We dismissed using journalctl at the very start. We’ve had similar experiences with other CLI tools: the moment you start embedding them inside a program, you introduce a whole new class of problems. What if journalctl exits? What if it outputs an error? What if it hangs? On top of that, you have to manage the subprocess lifecycle yourself. It’s not as easy as it may seem.

You can also argue that sd_journal (the C API) exists for this exact reason, rather than shelling out to journalctl. These are technical trade-offs, doesn't mean we're fuckups

mxey 2 days ago | parent | next [-]

> You can also argue that sd_journal (the C API) exists for this exact reason, rather than shelling out to journalctl.

Quoting from https://systemd.io/JOURNAL_FILE_FORMAT/

> If you need access to the raw journal data in serialized stream form without C API our recommendation is to make use of the Journal Export Format, which you can get via journalctl -o export or via systemd-journal-gatewayd.

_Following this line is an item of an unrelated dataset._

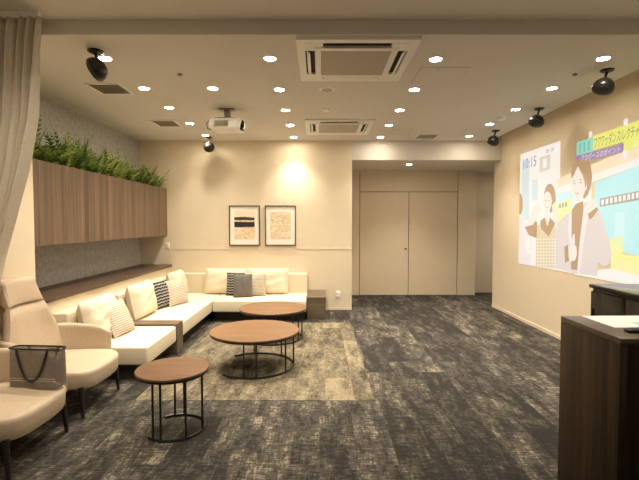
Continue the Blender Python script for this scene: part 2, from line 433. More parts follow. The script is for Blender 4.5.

Certainly sounds like running journalctl, or using the gateway, is a supported option.

jeremyjh 3 days ago | parent | prev [-]

Does Go really not have any libraries capable of supervising an external program? If you'd considered journalctl, why didn't you mention it in the article? As many have pointed out here, it is the obvious and intended way to do this, and the path you chose was harder for reasons that seemed to surprise you but were entirely foreseeable.